Arkadaş sinirimi bozdunuz akşam akşam. İçim gitti. La ben kıçıkırık bir limana girerken geriliyorum, kırıp geçiriyorum ortalığı, tüyü bitmemiş bebeler huşu içinde açık deniz geçiyorlar. 8 havada Gümüşlük'te havanın geçmesini beklediğim günler geldi aklıma, utandım kendimden. Hele ki tramolayı izledikten sonra "vazgeç, kadırga yap, kürek çek" dedim kendi kendime
Bu arada, yakın çevremde sıkça dillendirdiğim bir konu bu.
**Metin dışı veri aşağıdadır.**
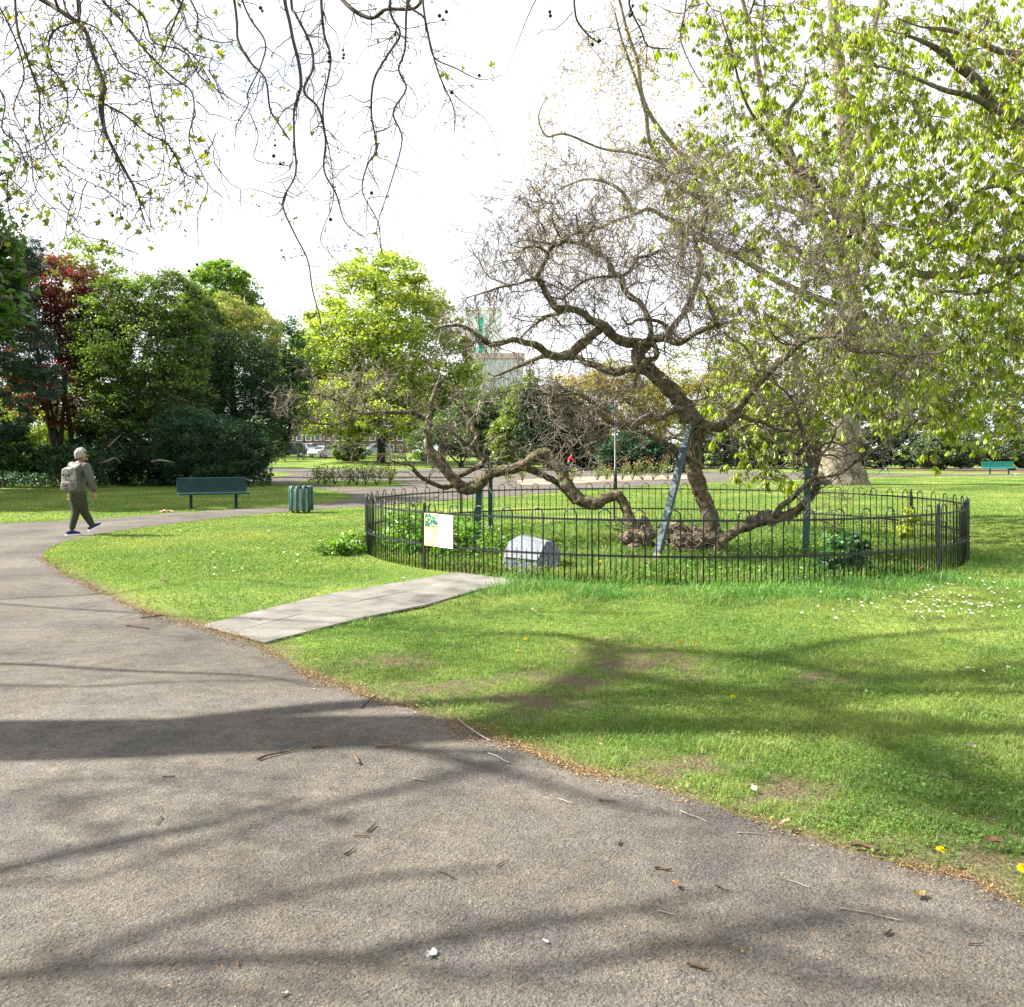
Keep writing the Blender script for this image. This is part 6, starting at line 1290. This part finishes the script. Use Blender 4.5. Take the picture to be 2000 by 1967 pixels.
# face: nose, mouth, ears, looking along the path to the right
hc = np.array(J(562,285,0.055,0)[:3]); fd = np.array((0.86, 0.5, 0)); sd_ = np.array((0.5, -0.86, 0))
def headpt(f, s, z): return hc+fd*f+sd_*s+np.array((0, 0, z))
ellip('nose', headpt(0.112,0,-0.015), (0.02,0.014,0.022), M['skin'], wk, sub=2)
ellip('chin', headpt(0.082,0,-0.085), (0.032,0.032,0.026), M['skin'], wk, sub=3)
M['lips'] = noise_mat('lips', [(0.4, (0.32,0.1,0.08)), (0.6, (0.38,0.13,0.1))], scale=10, rough=0.5)
M['eye'] = noise_mat('eye', [(0.4, (0.02,0.015,0.012)), (0.6, (0.05,0.04,0.035))], scale=10, rough=0.2)
ellip('mouth', headpt(0.1,0,-0.052), (0.012,0.022,0.006), M['lips'], wk, sub=2)
for s in (-1, 1):
    ellip('eye', headpt(0.094,s*0.034,0.012), (0.011,0.011,0.009), M['eye'], wk, sub=2); ellip('ear', headpt(-0.005,s*0.098,-0.012), (0.02,0.014,0.032), M['skin'], wk, sub=2)
# hair: short grey crop covering crown and nape, open at the face
hr_ = ellip('hair', (hc[0]-0.01, hc[1]-0.006, hc[2]+0.012), (0.118,0.116,0.128), M['grey_hair'], wk, disp=0.16, sub=4, cut=lambda c: ((np.array(c)-hc) @ fd > 0.045 and c.z < hc[2]+0.05) or c.z < hc[2]-0.085)
sol = hr_.modifiers.new('thick', 'SOLIDIFY'); sol.thickness = 0.012
J2 = {'hem': J(508,1010,0.0,(0.205,0.165)), 'hem2': J(506,960,0.0,(0.205,0.165)), 'belly': J(503,860,0.0,(0.2,0.16)), 'chest': J(518,650,0.01,(0.205,0.155)), 'upper': J(530,530,0.02,(0.185,0.13)), 'neckb': J(542,440,0.035,(0.1,0.1)), 'collar': J(550,385,0.045,(0.095,0.095)),
      'lsh': J(375,495,0.10,0.1), 'lel': J(290,740,0.08,0.075), 'lwr': J(298,990,0.14,0.058), 'rsh': J(695,515,-0.06,0.105), 'rel': J(785,750,-0.06,0.08), 'rwr': J(838,985,0.0,0.058)}
skin_mesh('jacket', J2, [('hem','hem2'),('hem2','belly'),('belly','chest'),('chest','upper'),('upper','neckb'),('neckb','collar'),('upper','lsh'),('lsh','lel'),('lel','lwr'),('upper','rsh'),('rsh','rel'),('rel','rwr')], M['jacket'], wk)
J3 = {'waist': J(506,880,0.0,(0.165,0.135)), 'pelvis': J(507,1000,0.0,(0.19,0.155)), 'lhip': J(450,1070,0.05,0.125), 'lmid': J(462,1200,0.035,0.112), 'lkn': J(476,1350,0.02,0.086), 'lcalf': J(456,1490,-0.03,0.078), 'lan': J(432,1690,-0.06,0.056),
      'rhip': J(580,1070,-0.04,0.128), 'rmid': J(590,1220,0.02,0.112), 'rkn': J(602,1370,0.1,0.085), 'rcalf': J(645,1500,0.19,0.075), 'ran': J(692,1630,0.24,0.056)}
skin_mesh('trousers', J3, [('waist','pelvis'),('pelvis','lhip'),('lhip','lmid'),('lmid','lkn'),('lkn','lcalf'),('lcalf','lan'),('pelvis','rhip'),('rhip','rmid'),('rmid','rkn'),('rkn','rcalf'),('rcalf','ran')], M['trousers'], wk)
def shoe(heel, toe, lift):
    h = np.array(heel); t = np.array(toe); d = unit(t-h); L = np.linalg.norm(t-h); sdv = unit(np.cross(d, (0,0,1))); up = np.cross(sdv, d)
    m = MB(); prof = [(-0.02,0.03,0.03),(0.03,0.042,0.045),(0.09,0.043,0.055),(0.15,0.045,0.042),(0.21,0.046,0.03),(0.26,0.035,0.022),(0.275,0.02,0.014)]
    pts = [h+d*a*L/0.27+up*(0.03+c*0.55) for a, b, c in prof]
    V = []; S = 12
    for (a, b, c), p in zip(prof, pts):
        for k in range(S):
            th = 2*math.pi*k/S; V.append(p+sdv*b*math.cos(th)+up*c*math.sin(th)*1.05)
    idx = np.arange(len(V)).reshape(-1, S); nx = np.roll(idx, -1, 1); m.add(V, [np.stack([idx[:-1], nx[:-1], nx[1:], idx[1:]], -1).reshape(-1, 4), idx[0][None, ::-1], idx[-1][None]])
    s = m.build('shoe', M['navy_shoe'], wk, smooth=True, world_coords=False)
    m = MB(); out = [(-0.03,0.036),(0.03,0.046),(0.12,0.045),(0.2,0.05),(0.26,0.04),(0.285,0.022)]
    V = [h+d*a*L/0.27+sdv*b+up*z for z in (0.0, 0.03) for a, b in out]+[h+d*a*L/0.27-sdv*b+up*z for z in (0.0, 0.03) for a, b in out]
    n = len(out); i = np.arange(n-1); m.add(V, [np.stack([i, i+1, i+1+n, i+n], 1), np.stack([i+2*n+1, i+2*n, i+3*n, i+1+3*n], 1), np.stack([i+n, i+1+n, i+1+3*n, i+3*n], 1), np.stack([i+1, i, i+2*n, i+1+2*n], 1), np.array([[0, n, 3*n, 2*n], [2*n-1, n-1, 3*n-1, 4*n-1]])])
    so2 = m.build('sole', M['white_paint'], wk, world_coords=False); so2.parent = s
shoe(J(372,1785,-0.12,0)[:3], J(548,1785,0.03,0)[:3], 0)
shoe((0.165,0.21,0.068), (0.335,0.35,0.17), 0)
# hands: palm, four fingers and a thumb, loosely curled
def hand(name, w, d0, side, parent, sc=1.0):
    w = np.array(w); d = unit(np.array(d0, float)); s = unit(np.cross(d, (0.6, 0.8, 0))); n_ = np.cross(d, s)
    jt = {'w': (*(w-d*0.02), 0.024*sc), 'p': (*(w+d*0.05*sc), (0.036*sc, 0.018*sc))}; bones = [('w','p')]
    for k, (off, L) in enumerate(((-0.027,0.062),(-0.009,0.07),(0.009,0.066),(0.027,0.052))):
        b0 = w+d*0.075*sc+s*off*sc; a = b0+d*L*0.5*sc+n_*side*0.012*sc; c = a+d*L*0.35*sc+n_*side*0.028*sc
        jt['a%d' % k] = (*b0, 0.0095*sc); jt['b%d' % k] = (*a, 0.0085*sc); jt['c%d' % k] = (*c, 0.007*sc); bones += [('p','a%d' % k), ('a%d' % k,'b%d' % k), ('b%d' % k,'c%d' % k)]
    t0 = w+d*0.025*sc-s*0.03*sc; t1 = t0+d*0.035*sc-s*0.018*sc+n_*side*0.012*sc; t2 = t1+d*0.028*sc+n_*side*0.012*sc
    jt['t0'] = (*t0, 0.012*sc); jt['t1'] = (*t1, 0.0105*sc); jt['t2'] = (*t2, 0.008*sc); bones += [('w','t0'),('t0','t1'),('t1','t2')]
    return skin_mesh(name, jt, bones, M['skin'], parent, sub=1)
hand('hand', J(299,1003,0.14,0)[:3], (0.02,0.15,-1), 1, wk); hand('hand', J(840,1000,0.0,0)[:3], (0.05,0.2,-1), 1, wk)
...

Uzun zamandır bir mavna bulup tam da adamların yaptığı şeyi yapmak istiyorum. Direğinin imalatından, zımparasına, kalafatından, seyrine her aktiviteyi workshop olarak kurgulamaktı düşüncem. Fakat şu barınma mevzuu öyle bezdirdi ki beni pek umudum kalmadı.
En son şu Fethiye'deki kayık yine bir gaza getirdi ama daha Yengeç karada, nasıl indireceğimi düşünüyorum.
"Clouds and winds and oceans I choose my fate to be... Whom the sea has taken Never shall be free."